## Stated problem
Quote all of the data exactly as given. Skip every picture it contains.

◆ ◆ ◆ ◆

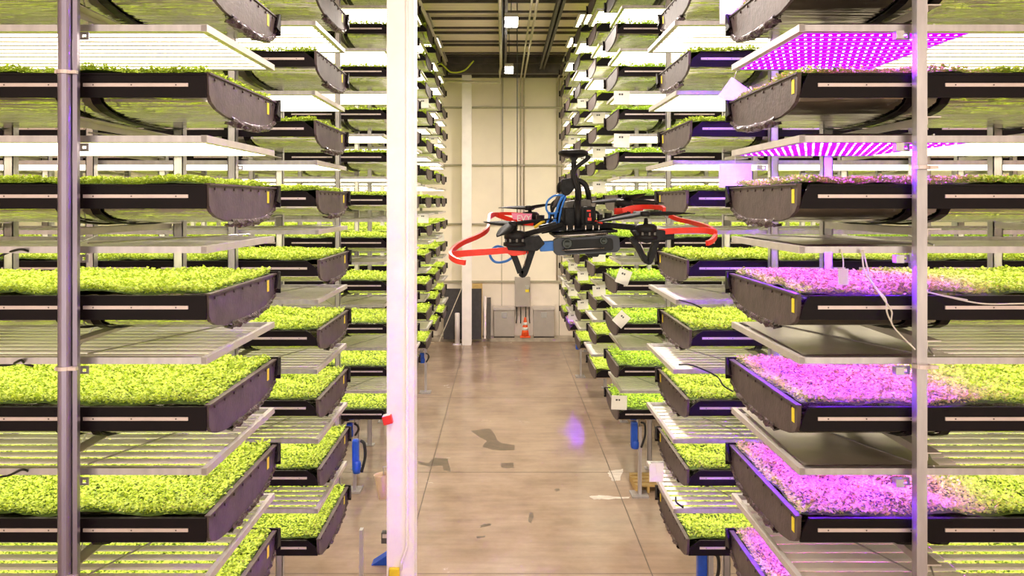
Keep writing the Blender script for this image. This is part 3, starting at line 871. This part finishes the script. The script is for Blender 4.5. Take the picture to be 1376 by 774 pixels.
# traffic cone
x_ = (706-676)*27.2/FPX
r = link('traffic_cone', None, None, (x_, 27.42, 0.13)); tag(r, 'orange traffic cone with white bands between the two grey cabinets', 'cone')
link('base', MB().box(-0.18, 0.18, -0.1, 0.18, 0, 0.05).mesh('base', 'cone_orange', bevel=0.01), r)
link('cone', MB().lathe([(0.14, 0.05), (0.115, 0.22), (0.07, 0.50), (0.035, 0.70), (0.02, 0.70)], (0, 0.04, 0), 24).mesh('cone', 'cone_orange', True), r)
for a, b_ in ((0.26, 0.36), (0.44, 0.53)):
    f = lambda z: 0.14-(z-0.05)*0.16
    link('reflective_band', MB().lathe([(f(a)+.004, a), (f(b_)+.004, b_)], (0, 0.04, 0), 24).mesh('reflective_band', 'cone_white', True), r)
# boards leaning at the left
def leaning(px0, px1, ptop, Y, m, name, label, thick=0.05):
    x0 = (px0-676)*Y/FPX; x1 = (px1-676)*Y/FPX; z1 = EYE+(272-ptop)*Y/FPX
    r = link(name, None, None, ((x0+x1)/2, Y, 0)); tag(r, label, 'board')
    w_ = (x1-x0)/2
    link('sheet', MB().prism([(-0.05, 0.13), (0.0, 0.13), (0.30, z1), (0.25, z1)], 'x', -w_, w_).mesh('sheet', m), r)
    return r
leaning(596, 647, 389, 27.1, 'black_board', 'panel_sheet', 'large dark sheet leaning on the wall behind the white wall column')
leaning(634, 648, 382, 27.25, 'wood', 'panel_sheet', 'pale board leaning behind the dark sheet')
for a, b_, t, m, lb in ((650.5, 653, 399, 'strip_metal', 'narrow pale profile leaning beside the dark sheet'), (654, 659.5, 401, 'steel_dark', 'dark steel profile leaning beside the grey cabinet')):
    leaning(a, b_, t, 27.2, m, 'metal_profile', lb)
# bollard post and thin pole
x_ = (614.5-676)*26.8/FPX
r = link('bollard', None, None, (x_, 26.8, 0)); tag(r, 'short cream bollard before the dark leaning sheet', 'bollard')
link('post', MB().lathe([(0.085, 0), (0.085, 1.05), (0.07, 1.08)], (0, 0, 0), 18).mesh('post', 'white_paint', True), r)
link('foot', MB().box(-0.14, 0.14, -0.14, 0.14, 0, 0.015).mesh('foot', 'white_paint'), r)
o = link('pole', MB().tube([at(590, 459, 24), at(620, 388, 26.6)], 0.014, 8).mesh('pole', 'conduit')); tag(o, 'thin metal pole leaning beside the cream bollard', 'pole')

# ------------------------------------------------------------------ floor stains
def stain(poly, m, label, h=0.0012):
    pts = [flr(*p) for p in poly]
    cx_ = sum(p[0] for p in pts)/len(pts); cy_ = sum(p[1] for p in pts)/len(pts)
    rr = random.Random(len(poly)+int(poly[0][0]))
    out = []
    for i, p in enumerate(pts):
        q = pts[(i+1) % len(pts)]
        for j in range(4):
            t = j/4; out.append((p[0]+(q[0]-p[0])*t-cx_+rr.uniform(-.02, .02), p[1]+(q[1]-p[1])*t-cy_+rr.uniform(-.02, .02)))
    o = link('floor_stain', MB().prism(out, 'z', 0, h).mesh('floor_stain', m), None, (cx_, cy_, 0.0002))
    tag(o, label, 'stain')
stain([(633, 579), (648, 577), (660, 576), (668, 592), (676, 596), (691, 598), (691, 605), (664, 605), (648, 600), (655, 592), (642, 586)], 'stain_dark', 'large dark wet patch in the middle of the aisle floor')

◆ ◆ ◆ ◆

## Result
Keep writing the Blender script for this image. This is part 3, starting at line 871. This part finishes the script. The script is for Blender 4.5. Take the picture to be 1376 by 774 pixels.
# traffic cone
x_ = (706-676)*27.2/FPX
r = link('traffic_cone', None, None, (x_, 27.42, 0.13)); tag(r, 'orange traffic cone with white bands between the two grey cabinets', 'cone')
link('base', MB().box(-0.18, 0.18, -0.1, 0.18, 0, 0.05).mesh('base', 'cone_orange', bevel=0.01), r)
link('cone', MB().lathe([(0.14, 0.05), (0.115, 0.22), (0.07, 0.50), (0.035, 0.70), (0.02, 0.70)], (0, 0.04, 0), 24).mesh('cone', 'cone_orange', True), r)
for a, b_ in ((0.26, 0.36), (0.44, 0.53)):
    f = lambda z: 0.14-(z-0.05)*0.16
    link('reflective_band', MB().lathe([(f(a)+.004, a), (f(b_)+.004, b_)], (0, 0.04, 0), 24).mesh('reflective_band', 'cone_white', True), r)
# boards leaning at the left
def leaning(px0, px1, ptop, Y, m, name, label, thick=0.05):
    x0 = (px0-676)*Y/FPX; x1 = (px1-676)*Y/FPX; z1 = EYE+(272-ptop)*Y/FPX
    r = link(name, None, None, ((x0+x1)/2, Y, 0)); tag(r, label, 'board')
    w_ = (x1-x0)/2
    link('sheet', MB().prism([(-0.05, 0.13), (0.0, 0.13), (0.30, z1), (0.25, z1)], 'x', -w_, w_).mesh('sheet', m), r)
    return r
leaning(596, 647, 389, 27.1, 'black_board', 'panel_sheet', 'large dark sheet leaning on the wall behind the white wall column')
leaning(634, 648, 382, 27.25, 'wood', 'panel_sheet', 'pale board leaning behind the dark sheet')
for a, b_, t, m, lb in ((650.5, 653, 399, 'strip_metal', 'narrow pale profile leaning beside the dark sheet'), (654, 659.5, 401, 'steel_dark', 'dark steel profile leaning beside the grey cabinet')):
    leaning(a, b_, t, 27.2, m, 'metal_profile', lb)
# bollard post and thin pole
x_ = (614.5-676)*26.8/FPX
r = link('bollard', None, None, (x_, 26.8, 0)); tag(r, 'short cream bollard before the dark leaning sheet', 'bollard')
link('post', MB().lathe([(0.085, 0), (0.085, 1.05), (0.07, 1.08)], (0, 0, 0), 18).mesh('post', 'white_paint', True), r)
link('foot', MB().box(-0.14, 0.14, -0.14, 0.14, 0, 0.015).mesh('foot', 'white_paint'), r)
o = link('pole', MB().tube([at(590, 459, 24), at(620, 388, 26.6)], 0.014, 8).mesh('pole', 'conduit')); tag(o, 'thin metal pole leaning beside the cream bollard', 'pole')

# ------------------------------------------------------------------ floor stains
def stain(poly, m, label, h=0.0012):
    pts = [flr(*p) for p in poly]
    cx_ = sum(p[0] for p in pts)/len(pts); cy_ = sum(p[1] for p in pts)/len(pts)
    rr = random.Random(len(poly)+int(poly[0][0]))
    out = []
    for i, p in enumerate(pts):
        q = pts[(i+1) % len(pts)]
        for j in range(4):
            t = j/4; out.append((p[0]+(q[0]-p[0])*t-cx_+rr.uniform(-.02, .02), p[1]+(q[1]-p[1])*t-cy_+rr.uniform(-.02, .02)))
    o = link('floor_stain', MB().prism(out, 'z', 0, h).mesh('floor_stain', m), None, (cx_, cy_, 0.0002))
    tag(o, label, 'stain')
stain([(633, 579), (648, 577), (660, 576), (668, 592), (676, 596), (691, 598), (691, 605), (664, 605), (648, 600), (655, 592), (642, 586)], 'stain_dark', 'large dark wet patch in the middle of the aisle floor')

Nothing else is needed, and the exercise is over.